If I were to begin writing the story of my childhood from this point forward without having Mother’s letters to work from and within, I cannot imagine how I would proceed.  But I don’t have to imagine and I don’t have to write without them.  Mother could give me nothing I needed while she lived.  After her death she provided a great deal of what I need to heal my story.  For this I am grateful. 

Children are supposed to be lovingly guided through childhood by their parents.  Most of how I was treated by mine was criminal.  Yet I was not without benefit.  I partook of a child’s life simply by the accident of being a child.  I had a child’s body, a child’s brain, a child’s imagination, endurance, creativity, flexibility, adaptivity, simplicity, curiosity, sensitivity, and an innate sense of hope that came from having no other way to live.

Nobody could take my being a child away from me.  I was naturally eager, interested and open to ongoing life.  I was a native to innocence.  I did not question what had no answer, nor did I look for reason.  I expected nothing other than what was given to me, good or bad, nor could I ask for anything different.

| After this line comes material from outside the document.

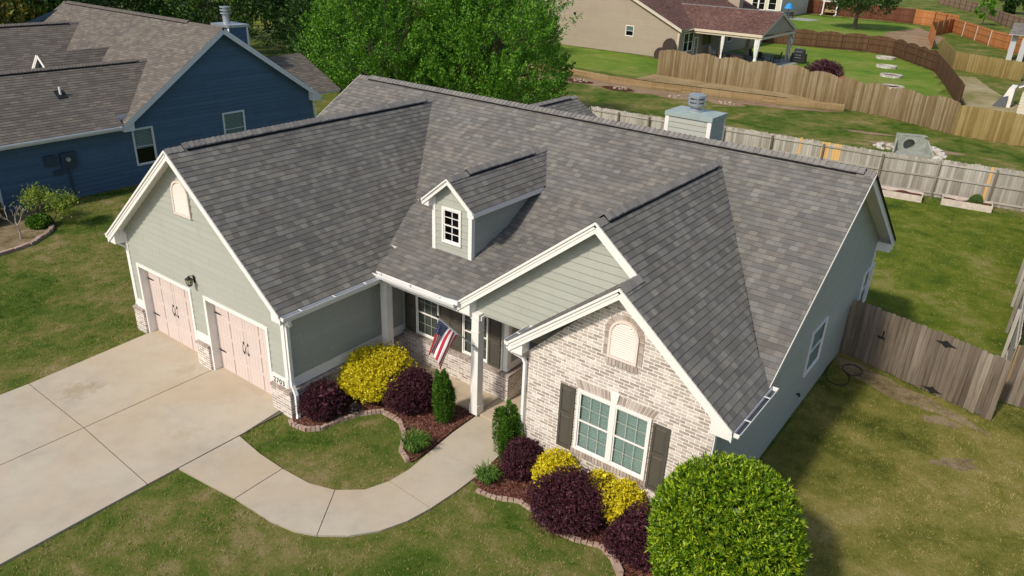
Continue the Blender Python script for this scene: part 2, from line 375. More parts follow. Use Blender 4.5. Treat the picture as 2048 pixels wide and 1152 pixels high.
def lap(mb, F, poly, exp=.178, lift=.020, holes=(), mi=0, z0=0.):
    zs = [p[1] for p in poly]; k0 = int(math.floor((min(zs)-z0)/exp)); k1 = int(math.ceil((max(zs)-z0)/exp))
    for k in range(k0, k1):
        b0 = z0+k*exp; b1 = b0+exp; base = clip(clip(poly, 1, b0, 'hi'), 1, b1, 'lo')
        if len(base) < 3: continue
        parts = [base]
        for (a0, a1, h0, h1) in holes:
            nxt = []
            for p in parts:
                for q in (clip(p, 0, a0, 'lo'), clip(p, 0, a1, 'hi')):
                    if len(q) > 2 and area(q) > 1e-6: nxt.append(q)
                mid = clip(clip(p, 0, a0, 'hi'), 0, a1, 'lo') if len(p) > 2 else []
                if len(mid) > 2:
                    for q in (clip(mid, 1, h0, 'lo'), clip(mid, 1, h1, 'hi')):
                        if len(q) > 2 and area(q) > 1e-6: nxt.append(q)
            parts = nxt
        for p in parts:
            if len(p) < 3 or area(p) < 1e-6: continue
            off = lambda z: lift*(1-(z-b0)/exp)
            mb.poly([F(a, z, .001+off(z)) for a, z in p], mi, [(a, z) for a, z in p])
            lo = [q for q in p if abs(q[1]-b0) < 1e-6]
            if len(lo) >= 2:
                l, r = min(lo), max(lo)
                mb.poly([F(l[0], b0, .001), F(r[0], b0, .001), F(r[0], b0, lift+.001), F(l[0], b0, lift+.001)], mi, [(l[0], b0)]*4)
EXP = .142
def shq(mb, P0, P1, P2, P3, mi=0, lift=.011, u0=0., exp=EXP):
    P0, P1, P2, P3 = map(V, (P0, P1, P2, P3)); u = (P1-P0); L = u.length; u.normalize(); v = (P3-P0); H = v.length; v.normalize()
    n = u.cross(v).normalized(); n = n if n.z > 0 else -n
    k = 0
    while k*exp < H-1e-4:
        a, b = k*exp, min((k+1)*exp, H)
        A, B = P0+v*a, P0+v*b; lo = n*lift
        q = [A+lo, A+u*L+lo, B+u*L+n*.001, B+n*.001]
        mb.poly(q, mi, [(u0, a+.002), (u0+L, a+.002), (u0+L, b-.001), (u0, b-.001)])
        mb.poly([A-n*.004, A+u*L-n*.004, A+u*L+lo, A+lo], mi, [(u0, a+.002), (u0+L, a+.002), (u0+L, a+.003), (u0, a+.003)])
        k += 1
def shpoly(mb, O, u, v, poly, lift=.011, exp=EXP, du=0.):
    O, u, v = V(O), V(u).normalized(), V(v).normalized(); n = u.cross(v); n = n if n.z > 0 else -n
    k = 0; top = max(p[1] for p in poly)
    while k*exp < top-1e-4:
        a, b = k*exp, (k+1)*exp; q = clip(clip(poly, 1, a, 'hi'), 1, b, 'lo'); k += 1
        if len(q) < 3 or area(q) < 1e-6: continue
        L = lambda x, y: O+u*x+v*y+n*(.001+lift*(1-(y-a)/exp))
        mb.poly([L(x, y) for x, y in q], 0, [(x+du, a+.002+(y-a)*.97) for x, y in q])
        lo = [p for p in q if abs(p[1]-a) < 1e-6]
        if len(lo) > 1:
            l, r = min(lo), max(lo); mb.poly([O+u*l[0]+v*a-n*.004, O+u*r[0]+v*a-n*.004, L(r[0], a), L(l[0], a)], 0, [(l[0]+du, a+.002)]*4)
def slabq(mb, P0, P1, P2, P3, t=.10, mi=0, top=.005):
    P0, P1, P2, P3 = map(V, (P0, P1, P2, P3)); n = (P1-P0).cross(P3-P0).normalized(); n = n if n.z > 0 else -n
    mb.prism([p-n*top for p in (P0, P1, P2, P3)], -n*t, mi)
def ridge(mbc, mbv, A, B, sl, sr, side, vent=None, wid=.16, up_=0.0, gap=.145):
    """cap shingles along A->B; side = horizontal unit vector to the right, sl/sr = slope (rise/run) of the left/right planes."""
    A, B = V(A), V(B); d = (B-A); L = d.length; d.normalize(); side = V(side)
    hv = vent is not None; v0, v1 = vent if hv else (0, 0); dn = V((0, 0, -1))
    def pt(t, a, h):
        s_ = sr if a > 0 else sl; p = A+d*t+side*a+dn*(abs(a)*s_); return p+V((0, 0, h))
    k = 0; t = 0
    while t < L-1e-3:
        e = min(t+gap, L); h = .018+up_
        if hv and v0 <= t < L-v1: h = .076
        a = wid*random.uniform(.96, 1.03)*math.cos(math.atan(sr)); b = wid*math.cos(math.atan(sl)); j = random.uniform(.018, .030)
        for s_, ww in ((1, a), (-1, b)):
            q = [pt(t, 0, h+.004), pt(t, s_*ww, h+.004), pt(e, s_*ww, h+j), pt(e, 0, h+j)]
            if s_ < 0: q = q[::-1]
            mbc.poly(q, 0)
            mbc.poly([pt(t, s_*ww, h-.016), pt(e, s_*ww, h-.014), pt(e, s_*ww, h+j), pt(t, s_*ww, h+.004)], 0)
            mbc.poly([pt(e, 0, h-.008), pt(e, s_*ww, h-.008), pt(e, s_*ww, h+j), pt(e, 0, h+j)], 0)
        t = e
    if hv:
        ww = wid*.99*math.cos(math.atan(sr)); wl = wid*.99*math.cos(math.atan(sl))
        t0, t1 = v0+.10, L-v1-.05
        for s_, x in ((1, ww), (-1, wl)):
            mbv.hexa([pt(t0, 0, .004), pt(t0, s_*x, .004), pt(t1, s_*x, .004), pt(t1, 0, .004), pt(t0, 0, .062), pt(t0, s_*x, .062), pt(t1, s_*x, .062), pt(t1, 0, .062)], 0)
def rake(mb, P, Q, inward, drop=.055, h=.19, t=.025, mi=0):
    """fascia board below the line P->Q (a gable's sloping edge), set back 'inward'"""
    P, Q, i = V(P), V(Q), V(inward); z = V((0, 0, 1))
    a = [P-z*drop+i*.012, Q-z*drop+i*.012, Q-z*(drop+h)+i*.012, P-z*(drop+h)+i*.012]
    mb.prism(a, i*t, mi)
def gutter(mb, A, B, out, mi=0, w=.12, h=.11, straps=True):
    A, B, o = V(A), V(B), V(out); z = V((0, 0, 1)); d = (B-A).normalized()
    def seg(p0, p1, z0, z1, m): mb.prism([A+o*p0+z*z0, A+o*p1+z*z0, A+o*p1+z*z1, A+o*p0+z*z1], B-A, m)
    seg(.0, w-.02, -h, -h+.008, mi+0); seg(.0, .008, -h+.008, 0, mi); seg(w-.004, w+.006, -.03, .004, mi)
    mb.prism([A+o*(w-.03)-z*h, A+o*(w-.022)-z*h, A+o*(w+.004)-z*.03, A+o*(w-.004)-z*.03], B-A, mi)
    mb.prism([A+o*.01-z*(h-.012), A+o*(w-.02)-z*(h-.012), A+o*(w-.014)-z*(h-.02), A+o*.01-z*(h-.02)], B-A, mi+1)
    for E, s_ in ((A, 1), (B, -1)):
        mb.prism([E+o*0-z*h, E+o*(w-.02)-z*h, E+o*(w+.006)-z*.03, E+o*(w+.006), E+o*0], d*.006*s_, mi)
    if straps:
        L = (B-A).length; n = max(1, int(L/.9))
        for k in range(1, n+1):
            p = A+d*(L*(k-.5)/n); mb.prism([p+z*.0, p+o*w+z*.0, p+o*w+z*.008, p+z*.008], d*.03, mi)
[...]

I make a distinction between being a child and being able to experience childhood itself.  Abuse removes safety by definition.  My experience of being a child experiencing childhood was always brutally interrupted at some point.  At those times I was not a child having a childhood.  I was a child surviving abuse.

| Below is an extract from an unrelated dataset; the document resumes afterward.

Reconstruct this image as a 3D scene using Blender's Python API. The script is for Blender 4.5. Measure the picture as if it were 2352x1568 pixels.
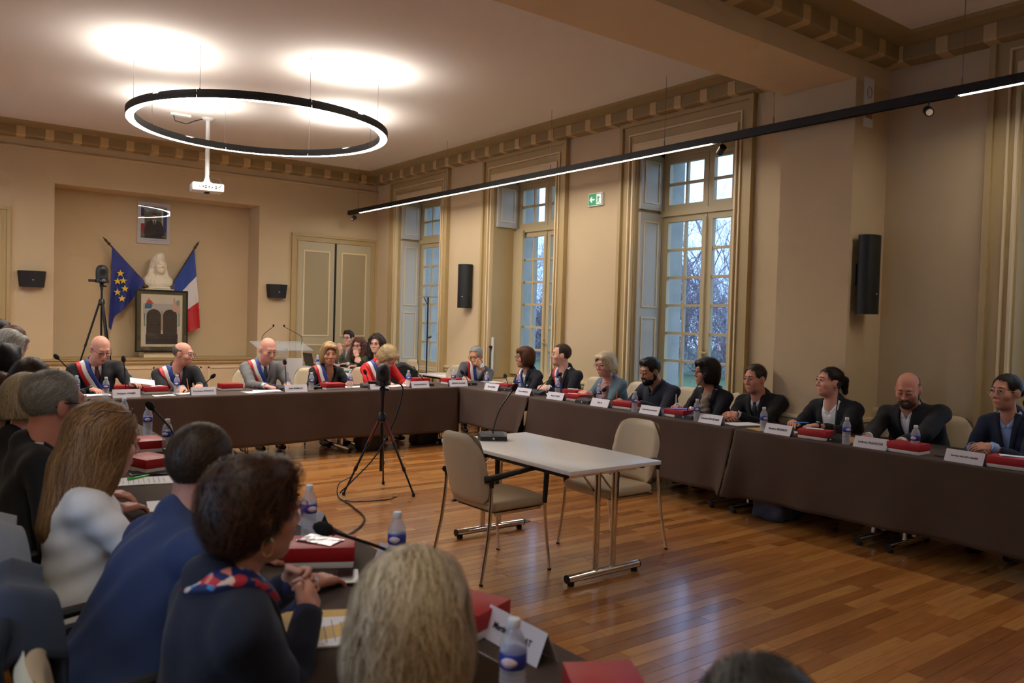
import bpy, bmesh, math, random
import numpy as np
from mathutils import Vector, Matrix, Euler
rnd = random.Random(7); R = math.radians
sc = bpy.context.scene
for o in list(bpy.data.objects): bpy.data.objects.remove(o)
COL = sc.collection
# ---------------------------------------------------------------- camera (28 mm on full frame, standing photographer)
cd = bpy.data.cameras.new('camera'); cam = bpy.data.objects.new('camera', cd); COL.objects.link(cam); sc.camera = cam
cd.sensor_width = 36.0; cd.lens = 28.0; cd.clip_start = .05; cd.clip_end = 300
def cam_matrix():
    f = 1829.0
    v1 = np.array([-215 - 1176, 692 - 784, f]); v2 = np.array([3590 - 1176, 800 - 784, f])
    y = v1 / np.linalg.norm(v1); x = v2 - (v2 @ y) * y; x /= np.linalg.norm(x); z = np.cross(x, y)
    A = np.stack([x, y, z], 1)                       # camera(x right, y down, z fwd) = A @ world
    B = (np.diag([1, -1, -1]) @ A).T                 # blender camera axes in world
    m = np.eye(4); m[:3, :3] = B; m[:3, 3] = (0, 0, 1.65); return Matrix(m.tolist())
cam.matrix_world = cam_matrix()
cd.dof.use_dof = True; cd.dof.focus_distance = 7.6; cd.dof.aperture_fstop = 3.2
# ---------------------------------------------------------------- world: overcast bluish dusk
w = bpy.data.worlds.new('sky'); sc.world = w; w.use_nodes = True
nt = w.node_tree; bg = nt.nodes['Background']
tc = nt.nodes.new('ShaderNodeTexCoord'); ns = nt.nodes.new('ShaderNodeTexNoise'); ns.inputs['Scale'].default_value = 2.2; ns.inputs['Detail'].default_value = 4
rp = nt.nodes.new('ShaderNodeValToRGB'); rp.color_ramp.elements[0].position = .35; rp.color_ramp.elements[1].position = .7
rp.color_ramp.elements[0].color = (.27, .50, 1.0, 1); rp.color_ramp.elements[1].color = (.50, .74, 1.0, 1)
nt.links.new(tc.outputs['Generated'], ns.inputs['Vector']); nt.links.new(ns.outputs['Fac'], rp.inputs['Fac']); nt.links.new(rp.outputs['Color'], bg.inputs['Color'])
bg.inputs['Strength'].default_value = 1.65
# ---------------------------------------------------------------- exposure
vs = sc.view_settings; vs.view_transform = 'Standard'; vs.look = 'None'; vs.gamma = 1; vs.use_curve_mapping = False; vs.exposure = 0.92
RING_W, UP_W, TRACK_W = 40.0, 13.0, 21.0
try:
    sc.cycles.use_denoising = True; sc.cycles.max_bounces = 5; sc.cycles.diffuse_bounces = 3; sc.cycles.glossy_bounces = 3; sc.cycles.transparent_max_bounces = 10; sc.cycles.use_adaptive_sampling = True; sc.cycles.adaptive_threshold = .06; sc.cycles.use_light_tree = False; sc.cycles.adaptive_min_samples = 16
    sc.cycles.caustics_reflective = False; sc.cycles.caustics_refractive = False; sc.cycles.sample_clamp_indirect = 4
except Exception: pass

# ================================================================ helpers
def lin(c):
    return tuple(((v / 255) / 12.92 if v / 255 <= .04045 else ((v / 255 + .055) / 1.055) ** 2.4) for v in c) + (1,)
MATS = {}
def M(name, c=(200, 200, 200), r=.5, m=0, var=0., vs=6., bump=0., bs=60., emit=0., spec=.5, sheen=0., coat=0., c2=None, stretch=None, rndattr=False):
    if name in MATS: return MATS[name]
    mt = bpy.data.materials.new(name); mt.use_nodes = True; t = mt.node_tree; b = t.nodes['Principled BSDF']
    col = lin(c); b.inputs['Base Color'].default_value = col; b.inputs['Roughness'].default_value = r; b.inputs['Metallic'].default_value = m
    b.inputs['Specular IOR Level'].default_value = spec; b.inputs['Sheen Weight'].default_value = sheen; b.inputs['Coat Weight'].default_value = coat
    if emit: b.inputs['Emission Color'].default_value = col; b.inputs['Emission Strength'].default_value = emit
    vec = None
    if var or bump or c2 or stretch:
        q = t.nodes.new('ShaderNodeTexCoord'); vec = q.outputs['Object']
        if stretch:
            mp = t.nodes.new('ShaderNodeMapping'); mp.inputs['Scale'].default_value = stretch; t.links.new(vec, mp.inputs['Vector']); vec = mp.outputs['Vector']
    if var or c2:
        n = t.nodes.new('ShaderNodeTexNoise'); n.inputs['Scale'].default_value = vs; n.inputs['Detail'].default_value = 5; t.links.new(vec, n.inputs['Vector'])
        rp = t.nodes.new('ShaderNodeValToRGB'); rp.color_ramp.elements[0].position = .3; rp.color_ramp.elements[1].position = .7
        a = col if c2 is None else lin(c2)
        k0, k1 = (1 - var, 1 + var) if c2 is None else (1, 1)
        rp.color_ramp.elements[0].color = tuple(min(1, v * k0) for v in a[:3]) + (1,); rp.color_ramp.elements[1].color = tuple(min(1, v * k1) for v in col[:3]) + (1,)
        t.links.new(n.outputs['Fac'], rp.inputs['Fac'])
        if rndattr:
            at = t.nodes.new('ShaderNodeAttribute'); at.attribute_name = 'rnd'; t.links.new(at.outputs['Fac'], rp.inputs['Fac'])
        t.links.new(rp.outputs['Color'], b.inputs['Base Color'])
    if bump:
        n2 = t.nodes.new('ShaderNodeTexNoise'); n2.inputs['Scale'].default_value = bs; n2.inputs['Detail'].default_value = 3; t.links.new(vec, n2.inputs['Vector'])
        bp = t.nodes.new('ShaderNodeBump'); bp.inputs['Strength'].default_value = bump; bp.inputs['Distance'].default_value = .01
        t.links.new(n2.outputs['Fac'], bp.inputs['Height']); t.links.new(bp.outputs['Normal'], b.inputs['Normal'])
    MATS[name] = mt; return mt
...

The patterns of being interrupted by abuse in my childhood were more damaging to me than was the abuse itself.  Physical injuries heal.  Changes made in the developing body-brain-nervous system from abuse during early years of life do not.  These patterns had been present since my birth (see Story Without Words and book 1 of this series).  They built dissociation – alternative physiological patterns of connecting self and experience together – into me and long before the time we reached Alaska I had already suffered greatly from the abuse Mother in her psychosis had done to me. 

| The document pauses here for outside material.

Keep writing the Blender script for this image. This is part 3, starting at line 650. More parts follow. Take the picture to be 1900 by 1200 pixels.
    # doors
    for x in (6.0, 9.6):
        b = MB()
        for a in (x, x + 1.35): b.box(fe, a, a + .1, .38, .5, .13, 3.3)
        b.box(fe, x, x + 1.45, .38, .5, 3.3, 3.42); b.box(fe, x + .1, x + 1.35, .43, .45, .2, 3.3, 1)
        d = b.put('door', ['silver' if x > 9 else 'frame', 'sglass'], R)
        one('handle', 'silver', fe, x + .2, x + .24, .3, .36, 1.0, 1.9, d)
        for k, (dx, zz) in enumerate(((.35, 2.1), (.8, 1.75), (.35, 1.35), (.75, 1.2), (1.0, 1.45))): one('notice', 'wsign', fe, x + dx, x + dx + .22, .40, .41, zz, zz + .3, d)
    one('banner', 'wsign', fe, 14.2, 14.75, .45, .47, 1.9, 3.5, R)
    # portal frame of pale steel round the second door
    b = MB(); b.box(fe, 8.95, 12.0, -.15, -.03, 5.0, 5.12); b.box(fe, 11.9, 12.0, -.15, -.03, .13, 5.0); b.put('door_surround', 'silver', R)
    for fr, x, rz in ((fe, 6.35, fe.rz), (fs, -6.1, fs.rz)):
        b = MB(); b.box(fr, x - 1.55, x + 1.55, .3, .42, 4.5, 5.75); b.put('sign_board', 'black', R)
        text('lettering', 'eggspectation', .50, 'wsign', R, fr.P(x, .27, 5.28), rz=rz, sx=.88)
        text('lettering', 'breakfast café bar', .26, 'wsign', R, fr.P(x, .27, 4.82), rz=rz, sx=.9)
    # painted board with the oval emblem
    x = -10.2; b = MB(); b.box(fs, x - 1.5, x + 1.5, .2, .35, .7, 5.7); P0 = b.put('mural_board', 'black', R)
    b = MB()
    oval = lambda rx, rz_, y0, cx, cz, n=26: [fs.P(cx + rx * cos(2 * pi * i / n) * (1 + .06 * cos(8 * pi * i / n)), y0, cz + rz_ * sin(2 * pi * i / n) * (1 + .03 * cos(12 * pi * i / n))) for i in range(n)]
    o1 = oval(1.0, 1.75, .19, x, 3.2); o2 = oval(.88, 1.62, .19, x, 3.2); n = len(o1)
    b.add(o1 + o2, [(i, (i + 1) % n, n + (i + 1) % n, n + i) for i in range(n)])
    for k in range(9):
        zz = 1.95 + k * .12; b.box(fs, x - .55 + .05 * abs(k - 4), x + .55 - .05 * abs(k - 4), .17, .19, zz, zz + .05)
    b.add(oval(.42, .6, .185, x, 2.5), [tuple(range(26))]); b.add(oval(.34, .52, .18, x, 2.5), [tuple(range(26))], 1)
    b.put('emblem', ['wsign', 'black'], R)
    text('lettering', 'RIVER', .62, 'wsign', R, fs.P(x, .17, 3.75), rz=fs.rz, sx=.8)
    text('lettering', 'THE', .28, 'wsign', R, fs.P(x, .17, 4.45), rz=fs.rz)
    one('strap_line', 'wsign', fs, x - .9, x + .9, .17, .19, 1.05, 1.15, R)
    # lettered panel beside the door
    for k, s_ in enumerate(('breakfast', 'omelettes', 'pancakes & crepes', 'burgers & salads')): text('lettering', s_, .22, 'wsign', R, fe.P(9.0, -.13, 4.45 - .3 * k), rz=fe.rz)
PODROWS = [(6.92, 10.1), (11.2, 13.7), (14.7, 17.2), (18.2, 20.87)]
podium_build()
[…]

Only in a world of hell would I consider dissociation to be of useful benefit to a child as it was to me.  I could not have survived if my own reality could not have been separated from Mother’s periodically.  The physical reactions of the powerful emotions related to living under continual duress alone would probably have made me sick and/or destroyed me if there had been no way to shut them down, turn them off and make them go away whenever possible.

None of these patterns were anything I could think about.  I was too young to do so when the trauma began in my life.  Being hated, blamed, shamed and abused was my only reality.  I knew nothing else, and I had no way of ever knowing there could have been a different life for me.  How could I have?

After I have finished writing my way through the Alaska years of my childhood I plan to return to the start of my life to track myself through the California years.  Preserved among Mildred’s papers were a collection of her diary entries that cover part of those earlier years of mine and my siblings’ lives.  It is extremely difficult for me to face and write about the abuse that Mother did to me when I was so very, very small.  I have discovered that when I get close enough in my writing to those experiences my body reacts with its own overwhelming memories.  It would also be difficult for readers to face that level of abuse to one so young, as well.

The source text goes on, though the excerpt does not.